*EXERCISE OBJECTIVE*
Copy exactly, please, the lines of the data from its start through the line containing "S.camera = cam".

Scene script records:
"""
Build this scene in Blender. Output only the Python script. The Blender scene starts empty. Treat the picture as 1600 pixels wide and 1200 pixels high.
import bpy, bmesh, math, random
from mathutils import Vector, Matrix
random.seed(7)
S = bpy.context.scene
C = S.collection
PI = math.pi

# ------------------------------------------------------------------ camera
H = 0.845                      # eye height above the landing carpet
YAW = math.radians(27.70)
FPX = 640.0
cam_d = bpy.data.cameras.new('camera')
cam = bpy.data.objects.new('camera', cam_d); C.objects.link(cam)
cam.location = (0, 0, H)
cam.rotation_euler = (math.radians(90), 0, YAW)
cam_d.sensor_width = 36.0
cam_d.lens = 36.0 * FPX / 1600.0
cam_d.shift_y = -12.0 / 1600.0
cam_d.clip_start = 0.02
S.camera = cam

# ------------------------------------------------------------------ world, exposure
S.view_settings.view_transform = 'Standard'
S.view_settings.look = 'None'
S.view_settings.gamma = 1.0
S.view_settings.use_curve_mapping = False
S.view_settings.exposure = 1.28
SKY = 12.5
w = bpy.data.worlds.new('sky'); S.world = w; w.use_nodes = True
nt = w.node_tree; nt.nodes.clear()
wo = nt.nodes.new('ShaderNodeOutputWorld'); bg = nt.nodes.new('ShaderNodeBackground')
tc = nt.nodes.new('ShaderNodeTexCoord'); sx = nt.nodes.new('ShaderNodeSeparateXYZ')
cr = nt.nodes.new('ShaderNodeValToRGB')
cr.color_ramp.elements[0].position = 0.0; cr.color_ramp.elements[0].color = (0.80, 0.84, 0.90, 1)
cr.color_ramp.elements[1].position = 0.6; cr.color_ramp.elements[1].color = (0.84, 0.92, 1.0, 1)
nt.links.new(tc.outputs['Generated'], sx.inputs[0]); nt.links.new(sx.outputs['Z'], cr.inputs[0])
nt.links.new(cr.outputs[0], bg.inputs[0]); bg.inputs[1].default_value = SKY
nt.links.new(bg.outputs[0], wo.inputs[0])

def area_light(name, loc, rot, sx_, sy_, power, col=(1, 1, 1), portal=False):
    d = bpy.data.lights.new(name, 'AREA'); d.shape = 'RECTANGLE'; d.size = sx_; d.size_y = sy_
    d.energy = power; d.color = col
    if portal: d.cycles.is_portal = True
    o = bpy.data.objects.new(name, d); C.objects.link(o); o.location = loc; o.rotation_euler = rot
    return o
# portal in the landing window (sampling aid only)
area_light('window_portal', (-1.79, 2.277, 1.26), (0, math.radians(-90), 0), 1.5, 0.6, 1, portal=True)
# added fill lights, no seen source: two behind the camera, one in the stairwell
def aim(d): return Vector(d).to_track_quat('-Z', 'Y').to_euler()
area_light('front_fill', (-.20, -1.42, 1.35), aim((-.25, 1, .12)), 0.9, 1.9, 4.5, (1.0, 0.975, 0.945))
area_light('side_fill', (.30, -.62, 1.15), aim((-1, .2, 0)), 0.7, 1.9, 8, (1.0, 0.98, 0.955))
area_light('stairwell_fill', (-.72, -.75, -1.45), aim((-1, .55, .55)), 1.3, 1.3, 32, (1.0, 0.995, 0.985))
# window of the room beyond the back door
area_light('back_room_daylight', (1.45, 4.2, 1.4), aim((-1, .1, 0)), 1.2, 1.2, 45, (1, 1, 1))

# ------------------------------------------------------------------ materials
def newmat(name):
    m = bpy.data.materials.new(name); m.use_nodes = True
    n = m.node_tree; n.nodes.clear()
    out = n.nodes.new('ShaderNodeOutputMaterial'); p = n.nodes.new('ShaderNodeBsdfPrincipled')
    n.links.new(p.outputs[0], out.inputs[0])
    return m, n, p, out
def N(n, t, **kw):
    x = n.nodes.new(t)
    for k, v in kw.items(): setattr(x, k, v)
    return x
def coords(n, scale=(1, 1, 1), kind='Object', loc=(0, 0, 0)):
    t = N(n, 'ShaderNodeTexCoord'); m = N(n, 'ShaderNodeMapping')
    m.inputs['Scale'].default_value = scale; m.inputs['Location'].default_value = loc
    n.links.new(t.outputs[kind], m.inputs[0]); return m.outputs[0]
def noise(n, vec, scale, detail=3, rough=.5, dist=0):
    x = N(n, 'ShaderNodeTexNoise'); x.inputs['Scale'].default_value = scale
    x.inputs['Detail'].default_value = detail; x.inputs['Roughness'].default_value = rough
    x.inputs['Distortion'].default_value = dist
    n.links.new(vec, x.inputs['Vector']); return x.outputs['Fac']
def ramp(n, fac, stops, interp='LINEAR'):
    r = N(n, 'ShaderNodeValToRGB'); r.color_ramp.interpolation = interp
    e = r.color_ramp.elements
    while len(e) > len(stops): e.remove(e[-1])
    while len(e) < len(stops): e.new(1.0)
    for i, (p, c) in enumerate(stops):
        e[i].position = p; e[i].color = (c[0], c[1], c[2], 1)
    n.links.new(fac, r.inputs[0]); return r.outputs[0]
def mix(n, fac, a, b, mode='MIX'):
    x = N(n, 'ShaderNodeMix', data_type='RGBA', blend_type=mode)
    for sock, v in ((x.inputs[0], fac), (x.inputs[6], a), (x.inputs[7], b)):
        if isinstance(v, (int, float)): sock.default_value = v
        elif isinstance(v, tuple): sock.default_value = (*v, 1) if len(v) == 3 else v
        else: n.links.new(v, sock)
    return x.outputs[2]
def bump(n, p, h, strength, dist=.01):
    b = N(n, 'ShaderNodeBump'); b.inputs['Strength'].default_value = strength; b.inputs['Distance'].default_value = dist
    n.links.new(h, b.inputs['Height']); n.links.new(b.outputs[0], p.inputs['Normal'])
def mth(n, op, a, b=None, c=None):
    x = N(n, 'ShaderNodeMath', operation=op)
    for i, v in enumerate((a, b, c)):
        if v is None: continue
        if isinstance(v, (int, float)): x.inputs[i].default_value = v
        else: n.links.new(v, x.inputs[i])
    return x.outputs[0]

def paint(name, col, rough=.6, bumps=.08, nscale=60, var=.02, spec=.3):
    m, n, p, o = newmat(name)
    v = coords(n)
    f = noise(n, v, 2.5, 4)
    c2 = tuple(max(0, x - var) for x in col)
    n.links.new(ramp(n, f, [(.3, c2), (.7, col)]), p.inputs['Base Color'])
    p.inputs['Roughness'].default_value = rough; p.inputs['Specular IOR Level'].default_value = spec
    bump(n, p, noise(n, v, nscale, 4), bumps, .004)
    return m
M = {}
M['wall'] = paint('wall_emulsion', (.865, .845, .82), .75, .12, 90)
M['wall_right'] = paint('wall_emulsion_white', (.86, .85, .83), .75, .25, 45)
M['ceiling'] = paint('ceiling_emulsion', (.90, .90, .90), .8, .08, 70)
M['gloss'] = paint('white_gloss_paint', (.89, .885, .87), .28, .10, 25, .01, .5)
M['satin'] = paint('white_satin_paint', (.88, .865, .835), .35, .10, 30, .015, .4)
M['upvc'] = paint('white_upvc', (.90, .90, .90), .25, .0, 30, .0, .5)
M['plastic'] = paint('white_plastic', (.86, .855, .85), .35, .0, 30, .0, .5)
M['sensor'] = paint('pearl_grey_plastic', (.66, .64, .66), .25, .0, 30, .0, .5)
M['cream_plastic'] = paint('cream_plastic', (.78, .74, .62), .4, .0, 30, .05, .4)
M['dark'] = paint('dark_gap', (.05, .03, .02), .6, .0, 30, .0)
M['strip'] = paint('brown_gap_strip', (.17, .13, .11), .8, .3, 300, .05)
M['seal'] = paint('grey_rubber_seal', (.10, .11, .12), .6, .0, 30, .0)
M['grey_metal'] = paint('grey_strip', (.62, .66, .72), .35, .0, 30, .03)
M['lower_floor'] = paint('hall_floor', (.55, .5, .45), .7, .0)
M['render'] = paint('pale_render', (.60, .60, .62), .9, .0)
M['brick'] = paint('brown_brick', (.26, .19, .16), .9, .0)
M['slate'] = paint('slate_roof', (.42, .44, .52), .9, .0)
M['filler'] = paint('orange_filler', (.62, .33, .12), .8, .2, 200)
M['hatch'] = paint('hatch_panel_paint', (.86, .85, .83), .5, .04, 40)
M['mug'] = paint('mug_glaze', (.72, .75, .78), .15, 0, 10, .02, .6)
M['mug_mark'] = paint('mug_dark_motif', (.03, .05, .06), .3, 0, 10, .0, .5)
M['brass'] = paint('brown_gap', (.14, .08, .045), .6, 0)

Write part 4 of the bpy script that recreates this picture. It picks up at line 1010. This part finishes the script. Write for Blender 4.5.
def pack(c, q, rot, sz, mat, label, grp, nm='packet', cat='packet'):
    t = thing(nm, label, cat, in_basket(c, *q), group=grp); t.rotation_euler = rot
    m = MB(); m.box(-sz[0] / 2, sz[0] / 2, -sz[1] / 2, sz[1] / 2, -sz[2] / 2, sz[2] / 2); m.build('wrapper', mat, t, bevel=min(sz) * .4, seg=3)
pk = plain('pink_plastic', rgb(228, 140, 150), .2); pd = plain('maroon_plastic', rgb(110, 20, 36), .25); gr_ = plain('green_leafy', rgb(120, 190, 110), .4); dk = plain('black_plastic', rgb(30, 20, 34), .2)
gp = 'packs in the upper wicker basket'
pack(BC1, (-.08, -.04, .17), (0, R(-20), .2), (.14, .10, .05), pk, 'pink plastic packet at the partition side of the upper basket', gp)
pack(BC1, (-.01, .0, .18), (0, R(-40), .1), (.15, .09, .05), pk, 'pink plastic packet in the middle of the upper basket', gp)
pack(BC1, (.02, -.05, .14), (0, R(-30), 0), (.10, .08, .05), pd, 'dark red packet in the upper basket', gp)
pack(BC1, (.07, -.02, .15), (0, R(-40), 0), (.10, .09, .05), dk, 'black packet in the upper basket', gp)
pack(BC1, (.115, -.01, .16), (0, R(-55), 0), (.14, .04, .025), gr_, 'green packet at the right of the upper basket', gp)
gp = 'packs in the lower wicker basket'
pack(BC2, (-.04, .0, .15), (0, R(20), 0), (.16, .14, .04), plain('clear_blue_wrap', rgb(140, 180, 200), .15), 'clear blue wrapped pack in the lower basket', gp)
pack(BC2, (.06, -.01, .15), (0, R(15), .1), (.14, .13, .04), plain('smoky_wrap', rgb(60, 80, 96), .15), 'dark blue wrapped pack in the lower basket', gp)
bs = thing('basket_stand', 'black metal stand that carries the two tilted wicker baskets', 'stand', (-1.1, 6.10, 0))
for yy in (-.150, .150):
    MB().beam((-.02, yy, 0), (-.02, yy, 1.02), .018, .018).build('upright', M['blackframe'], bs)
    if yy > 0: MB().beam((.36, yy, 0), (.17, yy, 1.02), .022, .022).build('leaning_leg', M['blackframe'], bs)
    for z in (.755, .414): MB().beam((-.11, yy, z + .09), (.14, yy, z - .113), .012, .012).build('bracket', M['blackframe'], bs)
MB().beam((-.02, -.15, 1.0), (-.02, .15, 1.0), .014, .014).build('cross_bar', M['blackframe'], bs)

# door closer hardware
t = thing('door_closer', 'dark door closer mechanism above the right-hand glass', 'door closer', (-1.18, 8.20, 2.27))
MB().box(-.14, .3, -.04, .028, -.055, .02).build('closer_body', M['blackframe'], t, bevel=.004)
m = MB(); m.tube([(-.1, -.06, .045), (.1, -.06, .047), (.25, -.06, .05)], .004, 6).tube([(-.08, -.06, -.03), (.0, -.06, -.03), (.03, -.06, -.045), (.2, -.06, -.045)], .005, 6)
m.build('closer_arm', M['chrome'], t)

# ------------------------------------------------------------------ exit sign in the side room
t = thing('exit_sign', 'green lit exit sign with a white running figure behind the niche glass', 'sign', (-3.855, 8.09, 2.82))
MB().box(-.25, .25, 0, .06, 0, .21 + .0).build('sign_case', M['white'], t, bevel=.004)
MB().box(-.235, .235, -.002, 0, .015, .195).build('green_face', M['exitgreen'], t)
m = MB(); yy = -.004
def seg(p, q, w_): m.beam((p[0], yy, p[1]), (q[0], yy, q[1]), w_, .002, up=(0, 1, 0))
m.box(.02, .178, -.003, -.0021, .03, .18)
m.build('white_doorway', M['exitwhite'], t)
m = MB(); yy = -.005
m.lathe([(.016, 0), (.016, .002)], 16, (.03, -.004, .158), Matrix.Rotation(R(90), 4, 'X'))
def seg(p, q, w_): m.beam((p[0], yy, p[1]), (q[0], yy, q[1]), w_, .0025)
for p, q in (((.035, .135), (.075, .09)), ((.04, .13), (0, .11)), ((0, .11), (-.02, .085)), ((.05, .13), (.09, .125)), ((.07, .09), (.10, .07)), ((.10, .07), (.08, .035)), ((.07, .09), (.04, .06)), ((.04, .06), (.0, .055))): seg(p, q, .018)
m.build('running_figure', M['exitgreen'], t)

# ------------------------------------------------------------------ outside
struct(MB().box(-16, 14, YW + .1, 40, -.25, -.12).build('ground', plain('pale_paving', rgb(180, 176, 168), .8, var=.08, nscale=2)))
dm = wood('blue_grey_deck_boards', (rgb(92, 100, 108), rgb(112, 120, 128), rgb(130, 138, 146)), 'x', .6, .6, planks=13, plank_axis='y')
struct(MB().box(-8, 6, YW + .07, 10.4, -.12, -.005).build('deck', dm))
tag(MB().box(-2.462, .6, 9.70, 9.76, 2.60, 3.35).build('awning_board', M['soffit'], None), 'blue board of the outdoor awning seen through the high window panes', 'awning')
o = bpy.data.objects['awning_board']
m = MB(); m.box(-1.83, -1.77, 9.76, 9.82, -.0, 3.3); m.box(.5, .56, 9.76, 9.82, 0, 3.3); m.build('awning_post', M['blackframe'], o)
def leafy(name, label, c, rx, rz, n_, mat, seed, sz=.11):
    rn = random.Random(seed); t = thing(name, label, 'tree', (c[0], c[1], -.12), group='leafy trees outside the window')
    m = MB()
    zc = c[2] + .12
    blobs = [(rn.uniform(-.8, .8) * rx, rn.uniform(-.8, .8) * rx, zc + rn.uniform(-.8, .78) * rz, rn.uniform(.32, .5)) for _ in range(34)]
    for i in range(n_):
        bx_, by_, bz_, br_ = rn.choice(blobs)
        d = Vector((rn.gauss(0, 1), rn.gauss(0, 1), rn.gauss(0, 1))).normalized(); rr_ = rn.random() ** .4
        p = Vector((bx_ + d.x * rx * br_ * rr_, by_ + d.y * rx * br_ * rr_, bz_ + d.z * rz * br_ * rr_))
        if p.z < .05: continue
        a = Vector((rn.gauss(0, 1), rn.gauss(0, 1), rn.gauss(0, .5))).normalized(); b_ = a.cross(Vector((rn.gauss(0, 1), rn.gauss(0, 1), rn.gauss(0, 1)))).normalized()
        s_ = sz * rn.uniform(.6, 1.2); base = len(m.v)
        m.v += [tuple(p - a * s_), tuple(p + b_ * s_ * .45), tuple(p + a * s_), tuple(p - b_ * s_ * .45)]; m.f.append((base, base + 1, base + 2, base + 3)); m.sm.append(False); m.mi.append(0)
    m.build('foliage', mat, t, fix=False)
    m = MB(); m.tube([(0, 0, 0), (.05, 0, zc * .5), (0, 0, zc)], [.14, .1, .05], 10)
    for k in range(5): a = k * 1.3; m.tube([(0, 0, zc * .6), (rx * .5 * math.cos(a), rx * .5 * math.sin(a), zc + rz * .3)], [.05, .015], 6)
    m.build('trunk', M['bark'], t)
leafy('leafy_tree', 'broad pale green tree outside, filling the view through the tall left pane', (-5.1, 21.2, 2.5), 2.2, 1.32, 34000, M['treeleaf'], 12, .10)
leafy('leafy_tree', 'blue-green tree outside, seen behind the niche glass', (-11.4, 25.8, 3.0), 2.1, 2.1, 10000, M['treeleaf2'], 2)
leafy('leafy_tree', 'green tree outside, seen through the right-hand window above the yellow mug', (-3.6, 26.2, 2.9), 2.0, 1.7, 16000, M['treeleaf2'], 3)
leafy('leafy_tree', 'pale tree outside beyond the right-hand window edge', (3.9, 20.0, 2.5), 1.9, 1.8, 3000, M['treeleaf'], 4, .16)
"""
*THE ANSWER*
Build this scene in Blender. Output only the Python script. The Blender scene starts empty. Treat the picture as 1600 pixels wide and 1200 pixels high.
import bpy, bmesh, math, random
from mathutils import Vector, Matrix
random.seed(7)
S = bpy.context.scene
C = S.collection
PI = math.pi

# ------------------------------------------------------------------ camera
H = 0.845                      # eye height above the landing carpet
YAW = math.radians(27.70)
FPX = 640.0
cam_d = bpy.data.cameras.new('camera')
cam = bpy.data.objects.new('camera', cam_d); C.objects.link(cam)
cam.location = (0, 0, H)
cam.rotation_euler = (math.radians(90), 0, YAW)
cam_d.sensor_width = 36.0
cam_d.lens = 36.0 * FPX / 1600.0
cam_d.shift_y = -12.0 / 1600.0
cam_d.clip_start = 0.02
S.camera = cam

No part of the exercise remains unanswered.